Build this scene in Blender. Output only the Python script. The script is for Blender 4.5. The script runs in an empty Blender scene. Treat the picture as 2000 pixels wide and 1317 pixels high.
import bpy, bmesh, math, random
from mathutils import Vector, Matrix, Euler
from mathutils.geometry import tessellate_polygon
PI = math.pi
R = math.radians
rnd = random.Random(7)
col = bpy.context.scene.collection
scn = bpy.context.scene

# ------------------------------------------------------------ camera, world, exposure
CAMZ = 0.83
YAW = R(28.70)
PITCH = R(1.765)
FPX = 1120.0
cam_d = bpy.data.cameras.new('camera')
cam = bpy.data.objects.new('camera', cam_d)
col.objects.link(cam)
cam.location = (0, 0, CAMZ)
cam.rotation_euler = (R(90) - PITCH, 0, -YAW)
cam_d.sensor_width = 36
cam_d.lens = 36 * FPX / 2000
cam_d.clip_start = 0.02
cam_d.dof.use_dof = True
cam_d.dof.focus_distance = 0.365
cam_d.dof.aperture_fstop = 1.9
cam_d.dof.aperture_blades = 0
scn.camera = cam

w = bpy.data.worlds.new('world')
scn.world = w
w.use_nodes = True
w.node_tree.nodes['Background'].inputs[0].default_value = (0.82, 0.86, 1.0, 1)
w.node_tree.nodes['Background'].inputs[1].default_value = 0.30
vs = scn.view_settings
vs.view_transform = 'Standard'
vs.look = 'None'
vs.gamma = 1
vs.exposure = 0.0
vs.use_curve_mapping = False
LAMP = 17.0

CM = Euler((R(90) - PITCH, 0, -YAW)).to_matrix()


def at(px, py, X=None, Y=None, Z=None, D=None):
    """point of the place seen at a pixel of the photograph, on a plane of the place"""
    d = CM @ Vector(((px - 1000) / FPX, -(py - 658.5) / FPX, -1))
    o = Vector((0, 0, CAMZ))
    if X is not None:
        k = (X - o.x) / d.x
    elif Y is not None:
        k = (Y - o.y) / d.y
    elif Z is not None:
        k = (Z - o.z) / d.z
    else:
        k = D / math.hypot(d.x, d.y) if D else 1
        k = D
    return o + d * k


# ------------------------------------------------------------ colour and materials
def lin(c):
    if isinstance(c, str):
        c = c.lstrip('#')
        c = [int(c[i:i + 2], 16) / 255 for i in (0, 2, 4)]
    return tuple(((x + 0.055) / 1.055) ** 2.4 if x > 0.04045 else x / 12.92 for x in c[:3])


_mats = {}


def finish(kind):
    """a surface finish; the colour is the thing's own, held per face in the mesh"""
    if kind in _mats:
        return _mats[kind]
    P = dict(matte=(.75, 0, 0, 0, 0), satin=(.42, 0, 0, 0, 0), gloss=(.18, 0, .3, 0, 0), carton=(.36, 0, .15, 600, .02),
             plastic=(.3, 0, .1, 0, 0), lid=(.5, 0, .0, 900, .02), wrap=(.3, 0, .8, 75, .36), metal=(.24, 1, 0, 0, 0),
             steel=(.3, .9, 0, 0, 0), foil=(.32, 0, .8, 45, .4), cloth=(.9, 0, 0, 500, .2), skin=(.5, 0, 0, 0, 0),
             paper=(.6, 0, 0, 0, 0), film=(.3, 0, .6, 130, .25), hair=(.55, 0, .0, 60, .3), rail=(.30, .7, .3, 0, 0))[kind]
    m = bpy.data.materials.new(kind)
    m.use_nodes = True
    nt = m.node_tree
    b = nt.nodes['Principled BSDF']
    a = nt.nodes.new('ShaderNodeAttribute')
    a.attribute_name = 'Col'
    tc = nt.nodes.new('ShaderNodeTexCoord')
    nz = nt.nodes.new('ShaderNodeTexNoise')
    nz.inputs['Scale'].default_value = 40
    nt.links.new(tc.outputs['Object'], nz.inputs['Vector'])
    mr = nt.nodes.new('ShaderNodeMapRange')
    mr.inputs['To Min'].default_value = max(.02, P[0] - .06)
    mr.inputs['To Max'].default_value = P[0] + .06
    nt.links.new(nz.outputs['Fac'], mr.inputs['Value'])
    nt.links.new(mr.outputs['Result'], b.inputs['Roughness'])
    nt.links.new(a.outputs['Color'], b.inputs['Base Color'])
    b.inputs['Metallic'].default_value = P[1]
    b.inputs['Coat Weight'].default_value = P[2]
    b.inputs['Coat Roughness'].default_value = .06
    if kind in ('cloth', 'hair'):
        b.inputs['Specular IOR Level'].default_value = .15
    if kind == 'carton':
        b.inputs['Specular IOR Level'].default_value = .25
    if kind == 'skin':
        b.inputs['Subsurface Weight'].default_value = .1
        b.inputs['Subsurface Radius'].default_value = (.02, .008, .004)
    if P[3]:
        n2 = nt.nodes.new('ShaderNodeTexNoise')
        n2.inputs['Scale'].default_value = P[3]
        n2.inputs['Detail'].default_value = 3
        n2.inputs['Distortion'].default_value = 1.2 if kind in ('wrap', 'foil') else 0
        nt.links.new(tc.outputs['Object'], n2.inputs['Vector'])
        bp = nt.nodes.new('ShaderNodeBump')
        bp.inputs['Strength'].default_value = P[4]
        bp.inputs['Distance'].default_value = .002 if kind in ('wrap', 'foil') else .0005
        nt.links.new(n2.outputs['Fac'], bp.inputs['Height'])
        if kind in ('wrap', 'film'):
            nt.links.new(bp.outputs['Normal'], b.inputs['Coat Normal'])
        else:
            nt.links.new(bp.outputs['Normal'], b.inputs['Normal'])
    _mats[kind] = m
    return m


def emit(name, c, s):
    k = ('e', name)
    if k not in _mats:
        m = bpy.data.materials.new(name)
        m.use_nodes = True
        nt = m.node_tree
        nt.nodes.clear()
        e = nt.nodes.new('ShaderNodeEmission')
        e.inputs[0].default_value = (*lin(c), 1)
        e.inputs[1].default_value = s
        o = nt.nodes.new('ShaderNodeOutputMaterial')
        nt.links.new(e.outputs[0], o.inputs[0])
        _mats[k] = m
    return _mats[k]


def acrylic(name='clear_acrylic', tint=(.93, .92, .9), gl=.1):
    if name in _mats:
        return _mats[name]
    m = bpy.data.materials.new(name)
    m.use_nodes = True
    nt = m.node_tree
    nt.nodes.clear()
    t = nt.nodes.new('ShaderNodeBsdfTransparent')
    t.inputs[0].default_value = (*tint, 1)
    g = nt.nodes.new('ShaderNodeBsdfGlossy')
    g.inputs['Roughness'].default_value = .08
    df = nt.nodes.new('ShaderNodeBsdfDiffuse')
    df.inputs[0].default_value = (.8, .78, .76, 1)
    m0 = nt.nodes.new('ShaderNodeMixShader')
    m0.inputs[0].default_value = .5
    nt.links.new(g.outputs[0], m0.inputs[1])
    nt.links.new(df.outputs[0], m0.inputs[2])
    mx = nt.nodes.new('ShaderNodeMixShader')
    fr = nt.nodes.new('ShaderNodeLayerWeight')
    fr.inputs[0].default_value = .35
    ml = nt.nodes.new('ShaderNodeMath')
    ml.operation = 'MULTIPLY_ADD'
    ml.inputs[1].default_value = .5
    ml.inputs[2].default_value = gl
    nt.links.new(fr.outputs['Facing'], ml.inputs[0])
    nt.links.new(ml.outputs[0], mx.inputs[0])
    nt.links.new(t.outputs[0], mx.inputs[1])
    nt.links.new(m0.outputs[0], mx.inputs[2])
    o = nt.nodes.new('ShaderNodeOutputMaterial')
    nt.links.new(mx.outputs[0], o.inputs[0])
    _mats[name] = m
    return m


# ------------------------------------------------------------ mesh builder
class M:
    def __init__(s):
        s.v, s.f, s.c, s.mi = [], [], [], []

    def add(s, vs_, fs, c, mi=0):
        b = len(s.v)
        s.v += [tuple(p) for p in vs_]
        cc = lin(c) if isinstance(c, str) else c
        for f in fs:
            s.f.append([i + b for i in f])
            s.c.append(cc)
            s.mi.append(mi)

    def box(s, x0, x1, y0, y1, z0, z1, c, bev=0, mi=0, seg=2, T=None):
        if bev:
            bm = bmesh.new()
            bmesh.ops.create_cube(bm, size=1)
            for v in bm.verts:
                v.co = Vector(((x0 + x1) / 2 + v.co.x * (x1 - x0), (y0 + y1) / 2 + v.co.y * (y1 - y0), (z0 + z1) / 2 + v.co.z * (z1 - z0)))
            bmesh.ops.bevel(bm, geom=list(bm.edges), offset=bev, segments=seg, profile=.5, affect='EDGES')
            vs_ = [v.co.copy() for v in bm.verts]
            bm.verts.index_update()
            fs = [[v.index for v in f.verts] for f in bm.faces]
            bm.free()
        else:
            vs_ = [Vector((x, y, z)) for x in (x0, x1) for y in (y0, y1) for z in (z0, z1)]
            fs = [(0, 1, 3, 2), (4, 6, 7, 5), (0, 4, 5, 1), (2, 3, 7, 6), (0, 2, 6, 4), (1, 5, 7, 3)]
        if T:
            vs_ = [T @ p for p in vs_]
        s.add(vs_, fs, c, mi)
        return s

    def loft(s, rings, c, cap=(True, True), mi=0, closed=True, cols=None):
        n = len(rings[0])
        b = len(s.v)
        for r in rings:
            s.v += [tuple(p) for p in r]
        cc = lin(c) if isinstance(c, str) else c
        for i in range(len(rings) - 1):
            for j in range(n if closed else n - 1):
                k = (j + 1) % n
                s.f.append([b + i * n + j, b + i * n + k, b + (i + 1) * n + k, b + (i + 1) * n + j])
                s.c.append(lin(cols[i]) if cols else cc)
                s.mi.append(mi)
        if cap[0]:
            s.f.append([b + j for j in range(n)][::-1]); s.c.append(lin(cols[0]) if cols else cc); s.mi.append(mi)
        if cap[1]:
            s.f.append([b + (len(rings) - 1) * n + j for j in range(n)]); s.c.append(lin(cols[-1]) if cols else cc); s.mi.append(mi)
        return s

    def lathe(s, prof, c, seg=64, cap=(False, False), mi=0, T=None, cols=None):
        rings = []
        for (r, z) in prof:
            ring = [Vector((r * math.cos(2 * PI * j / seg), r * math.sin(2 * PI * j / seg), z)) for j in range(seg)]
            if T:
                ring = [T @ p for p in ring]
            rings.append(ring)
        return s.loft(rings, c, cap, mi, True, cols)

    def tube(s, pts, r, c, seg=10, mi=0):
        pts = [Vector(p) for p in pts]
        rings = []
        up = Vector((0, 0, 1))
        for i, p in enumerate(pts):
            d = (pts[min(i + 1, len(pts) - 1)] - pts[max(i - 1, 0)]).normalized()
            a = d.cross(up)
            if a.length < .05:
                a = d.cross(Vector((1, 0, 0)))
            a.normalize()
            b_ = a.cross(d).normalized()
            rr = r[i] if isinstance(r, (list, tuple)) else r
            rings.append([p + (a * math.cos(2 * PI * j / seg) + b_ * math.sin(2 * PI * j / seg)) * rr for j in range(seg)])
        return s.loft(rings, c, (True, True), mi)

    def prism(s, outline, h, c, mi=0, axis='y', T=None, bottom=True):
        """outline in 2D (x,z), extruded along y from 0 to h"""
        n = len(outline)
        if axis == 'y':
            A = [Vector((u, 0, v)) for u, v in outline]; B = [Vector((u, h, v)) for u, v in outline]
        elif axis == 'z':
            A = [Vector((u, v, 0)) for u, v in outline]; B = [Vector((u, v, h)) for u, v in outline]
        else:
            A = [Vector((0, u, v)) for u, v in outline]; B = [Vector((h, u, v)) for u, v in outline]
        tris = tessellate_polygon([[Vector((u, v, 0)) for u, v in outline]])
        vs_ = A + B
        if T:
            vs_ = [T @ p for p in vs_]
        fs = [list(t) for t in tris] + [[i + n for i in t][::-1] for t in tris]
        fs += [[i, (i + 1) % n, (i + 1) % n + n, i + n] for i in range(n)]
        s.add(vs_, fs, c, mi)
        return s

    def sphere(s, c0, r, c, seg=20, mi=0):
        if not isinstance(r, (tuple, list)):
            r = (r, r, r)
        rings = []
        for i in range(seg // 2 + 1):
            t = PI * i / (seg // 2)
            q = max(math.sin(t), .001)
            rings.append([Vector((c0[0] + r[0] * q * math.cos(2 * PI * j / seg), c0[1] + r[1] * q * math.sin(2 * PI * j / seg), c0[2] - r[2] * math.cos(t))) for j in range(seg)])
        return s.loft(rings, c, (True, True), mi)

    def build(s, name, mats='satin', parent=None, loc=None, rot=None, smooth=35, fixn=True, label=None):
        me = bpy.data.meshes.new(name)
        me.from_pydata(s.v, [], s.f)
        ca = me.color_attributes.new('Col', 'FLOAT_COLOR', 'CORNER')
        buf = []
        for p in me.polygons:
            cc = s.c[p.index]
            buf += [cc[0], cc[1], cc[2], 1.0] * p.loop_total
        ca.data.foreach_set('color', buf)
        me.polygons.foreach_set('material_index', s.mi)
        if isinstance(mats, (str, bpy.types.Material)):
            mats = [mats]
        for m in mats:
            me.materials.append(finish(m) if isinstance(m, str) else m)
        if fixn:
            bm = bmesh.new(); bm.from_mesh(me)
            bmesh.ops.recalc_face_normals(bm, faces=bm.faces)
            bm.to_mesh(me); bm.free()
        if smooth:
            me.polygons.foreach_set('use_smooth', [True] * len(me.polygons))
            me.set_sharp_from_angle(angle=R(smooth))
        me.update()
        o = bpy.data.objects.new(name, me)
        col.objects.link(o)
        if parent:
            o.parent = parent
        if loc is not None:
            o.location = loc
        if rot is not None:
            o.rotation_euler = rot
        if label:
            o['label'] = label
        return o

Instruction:
Emit, unaltered, the lines from the top of the listing down through the line that holds "CM = Euler((R(90)"; emit nothing else.

Exercise solution:
Build this scene in Blender. Output only the Python script. The script is for Blender 4.5. The script runs in an empty Blender scene. Treat the picture as 2000 pixels wide and 1317 pixels high.
import bpy, bmesh, math, random
from mathutils import Vector, Matrix, Euler
from mathutils.geometry import tessellate_polygon
PI = math.pi
R = math.radians
rnd = random.Random(7)
col = bpy.context.scene.collection
scn = bpy.context.scene

# ------------------------------------------------------------ camera, world, exposure
CAMZ = 0.83
YAW = R(28.70)
PITCH = R(1.765)
FPX = 1120.0
cam_d = bpy.data.cameras.new('camera')
cam = bpy.data.objects.new('camera', cam_d)
col.objects.link(cam)
cam.location = (0, 0, CAMZ)
cam.rotation_euler = (R(90) - PITCH, 0, -YAW)
cam_d.sensor_width = 36
cam_d.lens = 36 * FPX / 2000
cam_d.clip_start = 0.02
cam_d.dof.use_dof = True
cam_d.dof.focus_distance = 0.365
cam_d.dof.aperture_fstop = 1.9
cam_d.dof.aperture_blades = 0
scn.camera = cam

w = bpy.data.worlds.new('world')
scn.world = w
w.use_nodes = True
w.node_tree.nodes['Background'].inputs[0].default_value = (0.82, 0.86, 1.0, 1)
w.node_tree.nodes['Background'].inputs[1].default_value = 0.30
vs = scn.view_settings
vs.view_transform = 'Standard'
vs.look = 'None'
vs.gamma = 1
vs.exposure = 0.0
vs.use_curve_mapping = False
LAMP = 17.0

CM = Euler((R(90) - PITCH, 0, -YAW)).to_matrix()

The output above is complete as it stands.